Sirsa assured that the current Delhi government, led by Chief Minister Rekha Gupta, stands with the citizens. “We’re exploring legal options to see if the fuel ban can be implemented based on actual emissions, not just vehicle age,” he added.
Saurabh Mishra, a 49-year-old MNC executive from East Delhi, called the 2021 scrappage policy of the Centre a raw deal for vehicle owners. “I was forced to take my well-maintained car to a registered scrapping centre and got just Rs 32,000,” he said. “If I’d been allowed to sell it in another state, I could’ve easily made Rs 2 lakh.”
For senior citizens like Arya, the issue is also financial. Now drawing a pension that’s a third of his former salary, he said, “I simply can’t afford to buy a new car. My income doesn’t allow it, and at this age, no bank will give me a loan.”

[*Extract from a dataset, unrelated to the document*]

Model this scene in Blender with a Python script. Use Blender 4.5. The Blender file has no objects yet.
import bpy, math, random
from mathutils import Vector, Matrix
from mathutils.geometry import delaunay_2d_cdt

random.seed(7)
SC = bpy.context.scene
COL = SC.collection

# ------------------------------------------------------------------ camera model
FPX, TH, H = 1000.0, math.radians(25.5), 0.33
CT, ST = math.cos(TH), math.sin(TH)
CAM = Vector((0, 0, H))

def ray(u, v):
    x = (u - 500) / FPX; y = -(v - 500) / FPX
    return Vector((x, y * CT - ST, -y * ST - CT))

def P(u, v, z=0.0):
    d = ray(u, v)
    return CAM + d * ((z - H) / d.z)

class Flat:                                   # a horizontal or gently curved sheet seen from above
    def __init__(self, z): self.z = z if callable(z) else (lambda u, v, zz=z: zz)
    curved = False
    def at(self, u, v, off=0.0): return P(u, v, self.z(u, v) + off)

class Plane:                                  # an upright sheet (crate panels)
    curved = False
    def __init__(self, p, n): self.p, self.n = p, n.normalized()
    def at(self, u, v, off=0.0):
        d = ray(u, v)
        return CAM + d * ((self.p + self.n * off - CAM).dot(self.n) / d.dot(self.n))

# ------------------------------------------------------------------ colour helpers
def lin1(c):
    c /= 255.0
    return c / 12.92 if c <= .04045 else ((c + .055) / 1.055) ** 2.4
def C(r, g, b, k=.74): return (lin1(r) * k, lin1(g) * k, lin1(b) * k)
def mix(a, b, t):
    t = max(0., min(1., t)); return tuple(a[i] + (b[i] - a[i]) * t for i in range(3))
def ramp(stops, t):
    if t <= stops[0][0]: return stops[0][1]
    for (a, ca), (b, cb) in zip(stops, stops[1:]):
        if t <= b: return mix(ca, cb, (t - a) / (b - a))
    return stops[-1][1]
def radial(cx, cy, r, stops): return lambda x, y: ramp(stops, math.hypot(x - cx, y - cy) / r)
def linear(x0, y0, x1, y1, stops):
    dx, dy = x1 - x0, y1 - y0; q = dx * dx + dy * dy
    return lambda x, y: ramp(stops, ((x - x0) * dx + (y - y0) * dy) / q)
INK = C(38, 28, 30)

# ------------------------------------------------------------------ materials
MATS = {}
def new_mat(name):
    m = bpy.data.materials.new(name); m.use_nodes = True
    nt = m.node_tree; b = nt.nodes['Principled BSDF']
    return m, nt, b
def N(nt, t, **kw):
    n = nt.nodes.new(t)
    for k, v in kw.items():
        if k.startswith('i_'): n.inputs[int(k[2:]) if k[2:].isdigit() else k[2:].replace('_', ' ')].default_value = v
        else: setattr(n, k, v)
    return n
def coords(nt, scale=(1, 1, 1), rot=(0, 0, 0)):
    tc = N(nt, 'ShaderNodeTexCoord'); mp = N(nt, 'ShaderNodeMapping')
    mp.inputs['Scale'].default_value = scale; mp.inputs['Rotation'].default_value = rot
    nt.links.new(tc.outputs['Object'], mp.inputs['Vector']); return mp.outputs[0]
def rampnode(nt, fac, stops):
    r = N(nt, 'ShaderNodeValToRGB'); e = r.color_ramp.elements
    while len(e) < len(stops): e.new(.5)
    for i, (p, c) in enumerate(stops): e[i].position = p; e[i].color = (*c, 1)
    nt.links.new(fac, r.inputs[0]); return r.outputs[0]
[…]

He also criticised what he called the “poor policy framework” under the Graded Response Action Plan (GRAP), especially the abrupt bans on BS-IV vehicles in Delhi. “What is someone supposed to do if they’ve been out of town for 10 days and are trying to return home?” he asked. “Are we expected to just leave our cars at the city borders?”
Such abrupt enforcement, he said, causes panic and confusion. “The government needs to think through these measures more holistically and communicate them clearly,” he added — a concern echoed during the recent rollout of the now-paused fuel ban.
While Arya appreciated the government’s intent to curb pollution, he raised another concern: fuel quality. “Are there any checks to ensure that petrol or diesel isn’t being adulterated with turpentine or other substances?” he asked, urging stricter monitoring of fuel standards.
Calling the fuel ban “unnecessary harassment of the public,” Arya said that with modern cars and better roads, vehicles remain roadworthy well beyond 10 or 15 years. “Instead of scrapping and denying fuel, allow people to replace the engine—at a nominal cost—and continue using the car if it meets safety and pollution norms,” he said. “The government and Nitin Gadkari ji need to rethink this policy in the public’s interest.”